Records provided
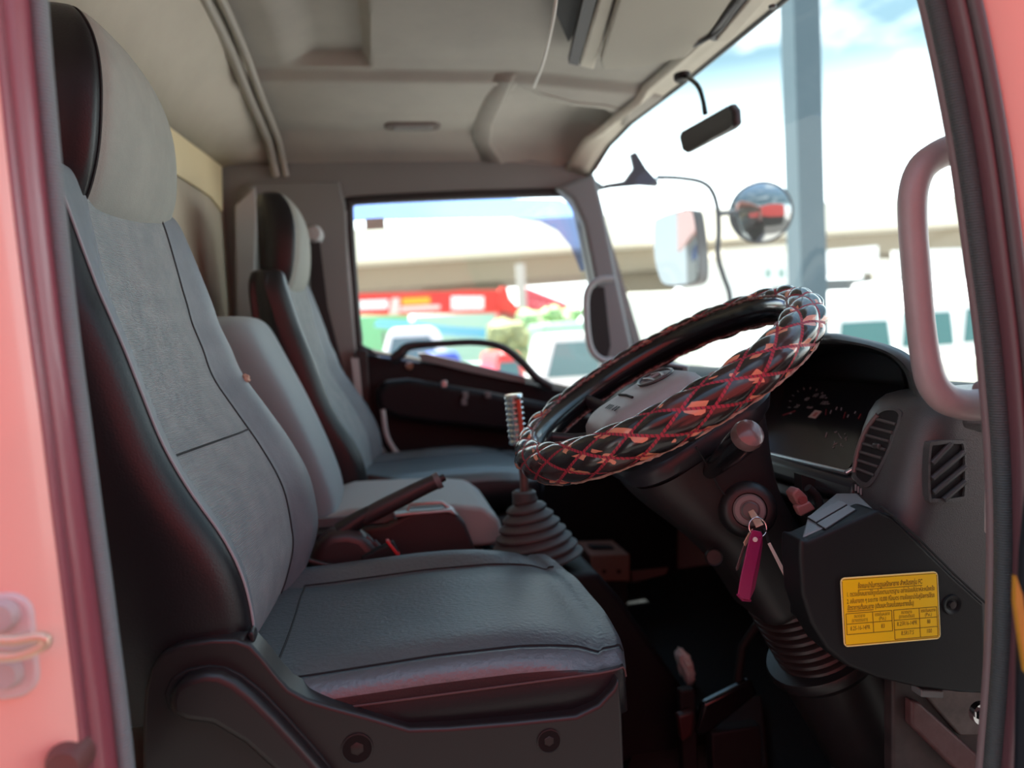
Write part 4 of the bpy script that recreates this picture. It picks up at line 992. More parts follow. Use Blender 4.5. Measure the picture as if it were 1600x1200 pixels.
# lip under the instrument panel and the side cheek left of it
prism('lower_lip', [V((.625, .90, .628)), V((.640, .90, .634)), V((.70, .90, .63)), V((.70, .90, .585)), V((.635, .90, .590)), V((.618, .90, .606))], (0, .45, 0), mk('blue black lip', (.022, .024, .028), .36), ds, bevel=.006)
prism('dash_edge', [V((.600, .885, .588)), V((.612, .885, .598)), V((.66, .885, .590)), V((.66, .885, .560)), V((.612, .885, .570))], (0, .47, 0), plastic, ds, bevel=.005)
prism('hood_cheek', [V((.64, 1.33, .62)), V((.79, 1.33, .76)), V((.80, 1.33, .80)), V((.69, 1.33, .79)), V((.635, 1.33, .67))], (0, .015, 0), mk('maroon black cheek', (.032, .022, .023), .4), ds, bevel=.004)
# vent housing: rounded block
rings = []
for z, xf, xb, ya, yb, r in ((.42, .630, .86, .804, .92, .030), (.50, .618, .86, .803, .93, .033), (.540, .612, .86, .802, .935, .036), (.58, .616, .86, .80, .940, .040), (.62, .628, .86, .80, .945, .044), (.66, .640, .86, .80, .948, .046), (.70, .652, .86, .80, .948, .048), (.722, .660, .86, .800, .945, .048), (.736, .668, .86, .802, .940, .046), (.746, .680, .855, .81, .932, .042), (.751, .695, .85, .825, .92, .036), (.752, .72, .84, .845, .90, .02)):
    rings.append(rrect(((xf+xb)/2, (ya+yb)/2, z), (1, 0, 0), (0, 1, 0), (xb-xf)/2, (yb-ya)/2, r, 8))
bm = bmesh.new(); loft(bm, rings); link('vent_housing', bm, dashp, ds, angle=60)
# tall air vent on the driver-facing face
def vf(px, py, e=0.):           # hit the sloping front face of the housing
    n_ = V((-1, -.12, .30)).normalized(); p0 = V((.640, .88, .66))+n_*e; d = ray(px, py); return CP+d*((p0-CP).dot(n_)/d.dot(n_))
vn = V((-1, -.12, .30)).normalized()
vo_ = [(1373, 640), (1392, 636), (1406, 641), (1408, 652), (1396, 690), (1378, 730), (1361, 757), (1350, 760), (1337, 752), (1331, 738), (1338, 705), (1355, 664)]
vi_ = [(1375, 645), (1392, 641), (1402, 645), (1403, 654), (1392, 690), (1374, 727), (1358, 751), (1350, 753), (1341, 747), (1337, 737), (1343, 707), (1359, 667)]
vo3 = [vf(a, b, .003) for a, b in vo_]; vi3 = [vf(a, b, .004) for a, b in vi_]; vi4 = [p-vn*.02 for p in vi3]; vo4 = [p-vn*.012 for p in vo3]
bm = bmesh.new()
n = len(vo3); L4 = [[bm.verts.new(p) for p in cr_pts(l, 4, True)] for l in (vo4, vo3, vi3, vi4)]
m_ = len(L4[0])
for a_, b_ in zip(L4, L4[1:]):
    for i in range(m_): bm.faces.new((a_[i], a_[(i+1) % m_], b_[(i+1) % m_], b_[i]))
vent = link('air_vent', bm, dashp, ds, angle=40)
bm = bmesh.new(); bm.faces.new([bm.verts.new(p-vn*-.001) for p in cr_pts([vf(a, b, .0015) for a, b in vi_], 4, True)])
link('vent_recess', bm, black, vent, smooth=False)
for k in range(7):
    t = k/6
    la = (1366-28*t+4*sin(pi*t)*-1, 657+78*t); lb = (1400-33*t, 661+80*t)
    a1, b1 = vf(la[0], la[1]-3, .003), vf(lb[0], lb[1]+2, .003)
    tube('slat', [a1, b1], .0024, mk('slat plastic', (.075, .072, .073), .4), vent, seg=8, flat=1)
tube('side_strip', [vf(1371, 648, .004), vf(1353, 672, .004), vf(1340, 706, .004), vf(1334, 738, .004)], .0034, mk('rosy side strip', (.13, .085, .085), .4), vent, smooth_n=4, seg=8)
bm = bmesh.new(); box_bm(bm, vf(1370, 697, .006), (.006, .012, .008)); link('vent_tab', bm, mk('tab plastic', (.05, .05, .05), .35), vent, bevel=.002)
prism('thumb_wheel', [vf(1334, 754, .003), vf(1346, 764, .003), vf(1348, 775, .003), vf(1334, 766, .003)], vn*.002, black, ds)
for k in range(3): tube('wheel_rib', [vf(1337+k*4, 757+k*3, .006), vf(1337+k*4, 767+k*3, .006)], .0014, mk('rib grey', (.16, .16, .16), .5), ds, seg=6)
# side defroster grille on the end face
gY = .7995
gfr = [(1452, 700), (1462, 690), (1500, 688), (1510, 696), (1511, 770), (1504, 782), (1462, 785), (1451, 776)]
go, gi = cr_pts(PL(gfr, gY-.004), 4, True), []
gc = sum(go, V())/len(go); gi = [gc+(p-gc)*.88 for p in go]
bm = bmesh.new(); L4 = [[bm.verts.new(p) for p in l] for l in ([p+V((0, .010, 0)) for p in go], go, gi, [p+V((0, .012, 0)) for p in gi])]
m_ = len(go)
for a_, b_ in zip(L4, L4[1:]):
    for i in range(m_): bm.faces.new((a_[i], a_[(i+1) % m_], b_[(i+1) % m_], b_[i]))
gril = link('defroster_grille', bm, dashp, ds, angle=40)
bm = bmesh.new(); bm.faces.new([bm.verts.new(p+V((0, -.0005+.004, 0))) for p in gi]); link('grille_recess', bm, black, gril, smooth=False)
for (a, b), (c_, d_) in (((1456, 724), (1486, 693)), ((1456, 748), (1506, 706)), ((1458, 770), (1508, 729)), ((1474, 781), (1508, 752))):
    tube('grille_bar', [P(a, b, gY-.003), P(c_, d_, gY-.003)], .0036, dashp, gril, seg=8)
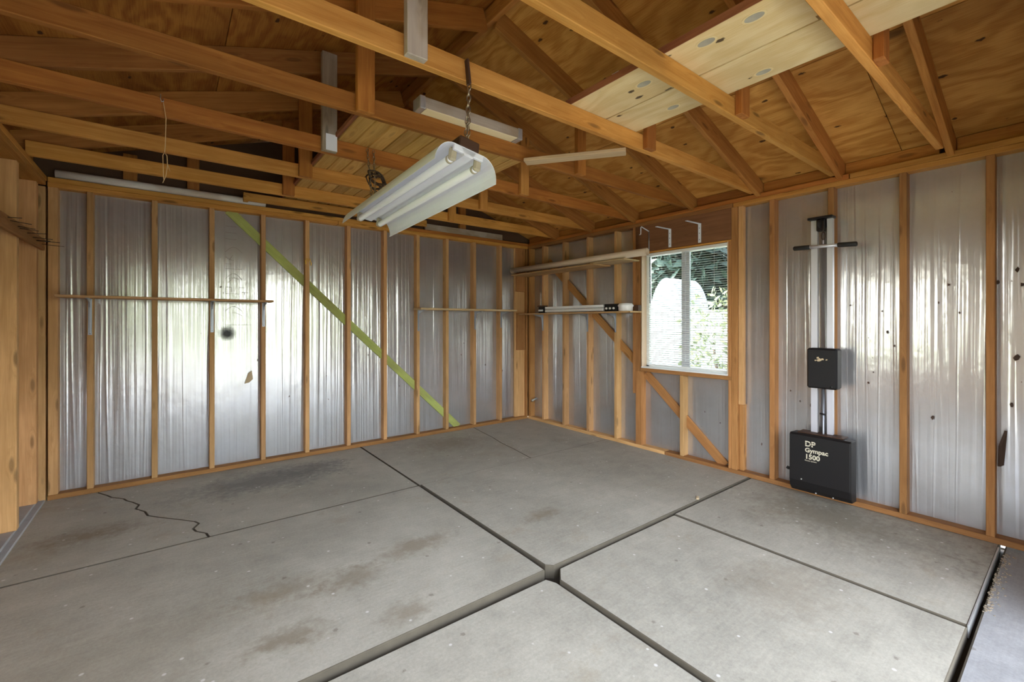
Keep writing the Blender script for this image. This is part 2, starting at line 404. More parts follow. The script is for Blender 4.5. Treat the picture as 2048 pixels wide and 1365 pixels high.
def chain_part(name, a, b, mat, parent, link_len=.034, r=.0026, w=.008):
    a = Vector(a); b = Vector(b); d = b-a; n = max(2, int(d.length/(link_len*.78))); X = d.normalized()
    Y = X.orthogonal().normalized(); Z = X.cross(Y); bm = bmesh.new()
    for i in range(n):
        c = a+d*((i+.5)/n); S = Y if i % 2 else Z; pts = []
        for k in range(13):
            t = 2*PI*k/12; pts.append(c+X*math.cos(t)*link_len*.5+S*math.sin(t)*w)
        tube_bm(bm, pts, r, 5, False)
    return link(name, bm_mesh(bm), mat, parent, smooth=True)
def text_part(name, s, size, mw, mat, parent, ext=.0006, bold=0.0):
    cu = bpy.data.curves.new(name, 'FONT'); cu.body = s; cu.size = size; cu.extrude = ext; cu.offset = bold
    cu.resolution_u = 3
    t = bpy.data.objects.new('tmp_text', cu); C.objects.link(t)
    dg = bpy.context.evaluated_depsgraph_get(); me = bpy.data.meshes.new_from_object(t.evaluated_get(dg))
    bpy.data.objects.remove(t); bpy.data.curves.remove(cu)
    return link(name, me, mat, parent, mw)

H = 2.411; HP = 2.487; D = .089   # underside of top plates, top of plates, stud depth

# ================================================================== FLOOR
floor = empty('floor', (-2.4, -2.4, 0)); tag(floor, kind='structure')
bounds('joint_bed', (-4.95, -5.05, -.2), (.2, .12, -.07), 'dirt', floor, 0)
g = .004
crack1 = [(-4.50, -.0), (-4.43, -.13), (-4.40, -.20), (-4.32, -.30), (-4.30, -.36), (-4.26, -.43), (-4.22, -.52), (-4.235, -.60), (-4.18, -.70), (-4.16, -.80), (-4.10, -.88), (-3.98, -1.02), (-3.90, -1.12), (-3.88, -1.17), (-3.915, -1.24), (-3.90, -1.30), (-3.85, -1.37), (-3.84, -1.436)]
slab('slab', [(-4.86, .09), (-4.86, -1.436)]+[(x-.004, y) for x, y in crack1[::-1]]+[(-4.50, .09)], 0, 'concrete', floor, bev=.003)
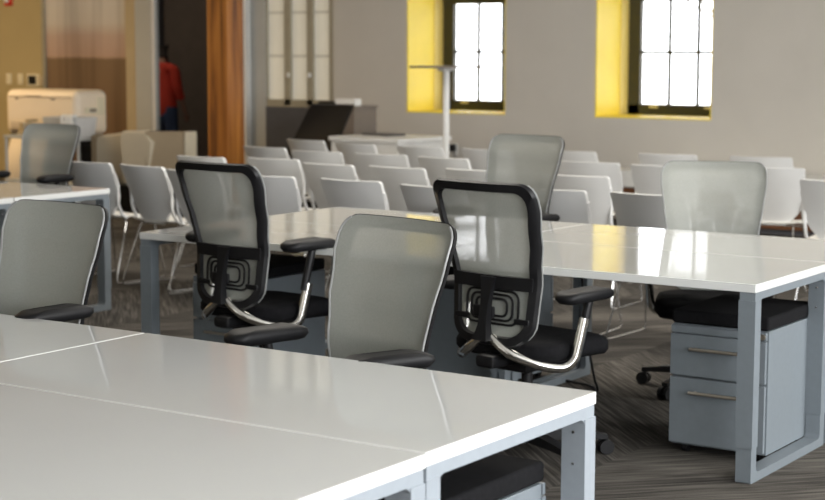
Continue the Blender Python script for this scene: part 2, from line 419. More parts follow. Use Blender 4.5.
# ------------------------------------------------------------------ task chair (faces local -Y)
HW = [(.46, .180), (.54, .198), (.64, .205), (.75, .214), (.86, .231), (.98, .247), (1.08, .248)]
PR = [(.46, .222), (.58, .206), (.70, .198), (.82, .222), (.95, .262), (1.08, .305)]
ZB, ZT = .46, 1.08
def bf(s, z, inset, off=0.):
    zt, zb = ZT - inset, ZB + inset
    z = min(max(z, zb), zt)
    h = interp(HW, z) - inset
    rt, rb = .055 - inset * .3, .085 - inset * .4
    if zt - z < rt: q = rt - (zt - z); h -= rt - math.sqrt(max(rt * rt - q * q, 0))
    if z - zb < rb: q = rb - (z - zb); h -= rb - math.sqrt(max(rb * rb - q * q, 0))
    x = s * h
    return Vector((x, interp(PR, z) - .033 * (x / .24) ** 2 + off, z))
def zlist(inset, n=26):
    zt, zb = ZT - inset, ZB + inset
    out = []
    for k in range(n + 1):
        t = k / n; t = .5 - .5 * math.cos(PI * t); out.append(zb + (zt - zb) * t)
    return out
def bloop(inset, off, nx=10):
    zs = zlist(inset)
    L = [bf(1, z, inset, off) for z in zs]
    L += [bf(1 - 2 * k / nx, zs[-1], inset, off) for k in range(1, nx)]
    L += [bf(-1, z, inset, off) for z in reversed(zs)]
    L += [bf(-1 + 2 * k / nx, zs[0], inset, off) for k in range(1, nx)]
    return L
def armpath(s): return [(s * .02, .24, .495), (s * .10, .228, .44), (s * .19, .16, .40), (s * .245, .095, .388), (s * .272, .062, .415), (s * .280, .045, .47), (s * .288, .022, .57)]
UP = ('seat', 'backrest', 'back_frame', 'lumbar_pad', 'arm_support', 'arm_sleeve', 'arm_pad', 'seat_mechanism', 'back_spine', 'edge_trim')
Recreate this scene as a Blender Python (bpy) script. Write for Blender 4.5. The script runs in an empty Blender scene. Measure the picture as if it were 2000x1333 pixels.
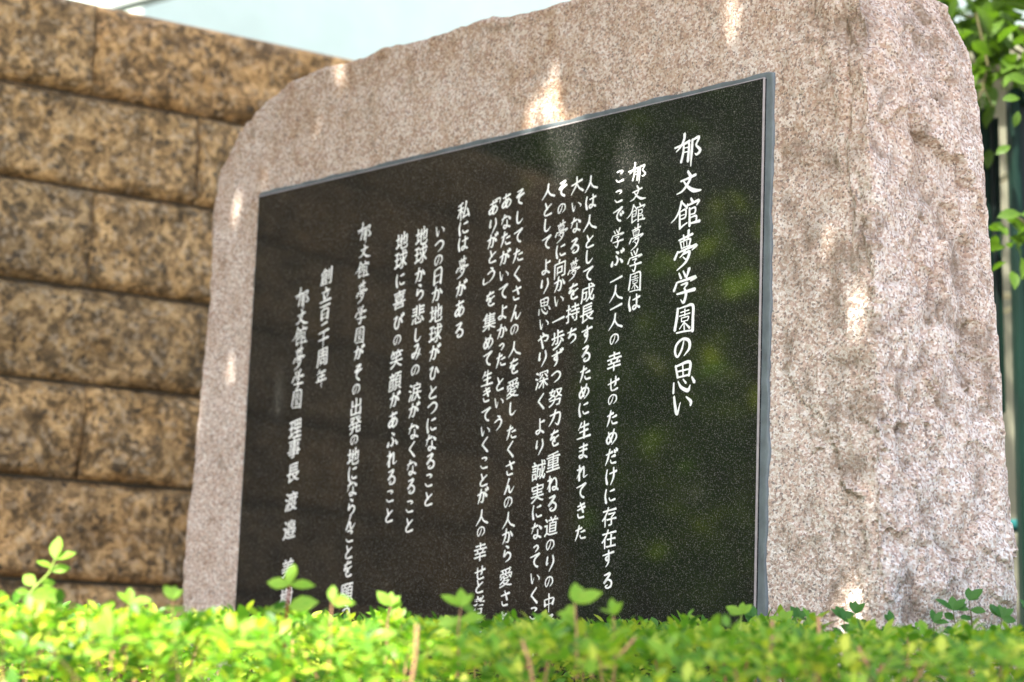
import bpy, bmesh, math, random
import numpy as np
from mathutils import Vector, Matrix, noise
from mathutils.geometry import tessellate_polygon

random.seed(7)
RNG = np.random.default_rng(7)
scene = bpy.context.scene
COL = scene.collection

# ------------------------------------------------------------------ camera
cam_data = bpy.data.cameras.new('camera')
cam_data.sensor_width = 36.0
cam_data.lens = 70.0
cam_data.clip_start = 0.05
cam_data.clip_end = 300.0
cam = bpy.data.objects.new('camera', cam_data)
COL.objects.link(cam)
CX = Vector((0.99930135, -0.00583835, 0.03691504))
CY = Vector((-0.03737387, -0.15610553, 0.98703306))
CZ = CX.cross(CY)
cam.matrix_world = Matrix(((CX.x, CY.x, CZ.x, 0.0), (CX.y, CY.y, CZ.y, 0.0), (CX.z, CY.z, CZ.z, 0.8), (0, 0, 0, 1)))
cam_data.dof.use_dof = True
cam_data.dof.focus_distance = 2.92
cam_data.dof.aperture_fstop = 3.8
scene.camera = cam

# ------------------------------------------------------------------ daylight
SUN = Vector((-0.46, -0.50, 0.98)).normalized()
sun_el = math.asin(SUN.z)
world = bpy.data.worlds.new('World')
scene.world = world
world.use_nodes = True
wn = world.node_tree
for n in list(wn.nodes):
    wn.nodes.remove(n)
sky = wn.nodes.new('ShaderNodeTexSky')
sky.sky_type = 'NISHITA'
sky.sun_disc = False
sky.sun_elevation = sun_el
sky.air_density = 0.75
sky.dust_density = 3.5
sky.ozone_density = 0.6
sky.sun_rotation = math.atan2(SUN.x, SUN.y)
bg = wn.nodes.new('ShaderNodeBackground')
bg.inputs['Strength'].default_value = 0.15
wo = wn.nodes.new('ShaderNodeOutputWorld')
wn.links.new(sky.outputs[0], bg.inputs['Color'])
wn.links.new(bg.outputs[0], wo.inputs['Surface'])
sun_data = bpy.data.lights.new('sun', 'SUN')
sun_data.energy = 5.0
sun_data.angle = math.radians(0.53)
sun_data.color = (1.0, 0.94, 0.84)
sun = bpy.data.objects.new('sun', sun_data)
COL.objects.link(sun)
sun.rotation_euler = SUN.to_track_quat('Z', 'Y').to_euler()
sun.location = (-4, -4, 9)
scene.view_settings.view_transform = 'Standard'
scene.view_settings.look = 'None'
scene.view_settings.gamma = 1.0
scene.view_settings.exposure = 2.05
scene.view_settings.use_curve_mapping = False

# ------------------------------------------------------------------ helpers
def tag(o, label=None, cat=None, group=None, kind=None):
    if label: o['label'] = label
    if cat: o['category'] = cat
    if group: o['group'] = group
    if kind: o['kind'] = kind
    return o

def empty(name, loc=(0, 0, 0), rz=0.0):
    o = bpy.data.objects.new(name, None)
    o.empty_display_size = 0.2
    COL.objects.link(o)
    o.location = loc
    o.rotation_euler = (0, 0, rz)
    return o

def link(name, me, mat=None, parent=None, loc=None, rot=None, scale=None):
    o = bpy.data.objects.new(name, me)
    COL.objects.link(o)
    if mat is not None and len(me.materials) == 0:
        me.materials.append(mat)
    if parent is not None:
        o.parent = parent
    if loc is not None: o.location = loc
    if rot is not None: o.rotation_euler = rot
    if scale is not None: o.scale = scale
    return o

def mesh_from(name, verts, faces, smooth=False):
    me = bpy.data.meshes.new(name)
    me.from_pydata([tuple(v) for v in verts], [], [tuple(f) for f in faces])
    if smooth:
        me.polygons.foreach_set('use_smooth', [True] * len(me.polygons))
    me.update()
    return me

def mesh_np(name, V, F, smooth=True):
    """fast mesh from an (n,3) vertex array and an (m,k) face array"""
    V = np.ascontiguousarray(V, dtype=np.float32)
    F = np.ascontiguousarray(F, dtype=np.int32)
    me = bpy.data.meshes.new(name)
    me.vertices.add(len(V)); me.vertices.foreach_set('co', V.ravel())
    k = F.shape[1]
    me.loops.add(F.size); me.loops.foreach_set('vertex_index', F.ravel())
    me.polygons.add(len(F))
    me.polygons.foreach_set('loop_start', np.arange(0, F.size, k, dtype=np.int32))
    me.polygons.foreach_set('loop_total', np.full(len(F), k, dtype=np.int32))
    if smooth:
        me.polygons.foreach_set('use_smooth', np.ones(len(F), dtype=bool))
    me.update(calc_edges=True)
    return me

def bevel_box(name, size, centre=(0, 0, 0), bevel=0.004, seg=2, mat=None, parent=None, loc=None, rot=None):
    bm = bmesh.new()
    bmesh.ops.create_cube(bm, size=1.0)
    bmesh.ops.scale(bm, vec=size, verts=bm.verts)
    bmesh.ops.translate(bm, vec=centre, verts=bm.verts)
    if bevel > 0:
        bmesh.ops.bevel(bm, geom=list(bm.edges), offset=bevel, segments=seg, affect='EDGES', profile=0.5)
    me = bpy.data.meshes.new(name)
    bm.to_mesh(me); bm.free()
    return link(name, me, mat, parent, loc, rot)

def tube_arrays(pts, radii, seg=7):
    pts = [Vector(p) for p in pts]
    V, F = [], []
    for i, p in enumerate(pts):
        d = (pts[min(i + 1, len(pts) - 1)] - pts[max(i - 1, 0)]).normalized()
        a = d.orthogonal().normalized(); b = d.cross(a)
        for k in range(seg):
            t = 2 * math.pi * k / seg
            V.append(p + (a * math.cos(t) + b * math.sin(t)) * radii[i])
    for i in range(len(pts) - 1):
        for k in range(seg):
            F.append((i * seg + k, i * seg + (k + 1) % seg, (i + 1) * seg + (k + 1) % seg, (i + 1) * seg + k))
    return V, F

def tubes(name, list_, mat, parent=None, seg=7):
    V, F = [], []
    for pts, radii in list_:
        v, f = tube_arrays(pts, radii, seg)
        o = len(V); V += v
        F += [tuple(i + o for i in q) for q in f]
    return link(name, mesh_from(name, V, F, True), mat, parent)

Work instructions
Find the lines above holding the word "Write" and show them.

Exercise answer
Write part 4 of the bpy script that recreates this picture. It picks up at line 992. More parts follow. Use Blender 4.5. Measure the picture as if it were 1600x1200 pixels.
Recreate this scene as a Blender Python (bpy) script. Write for Blender 4.5. The script runs in an empty Blender scene. Measure the picture as if it were 2000x1333 pixels.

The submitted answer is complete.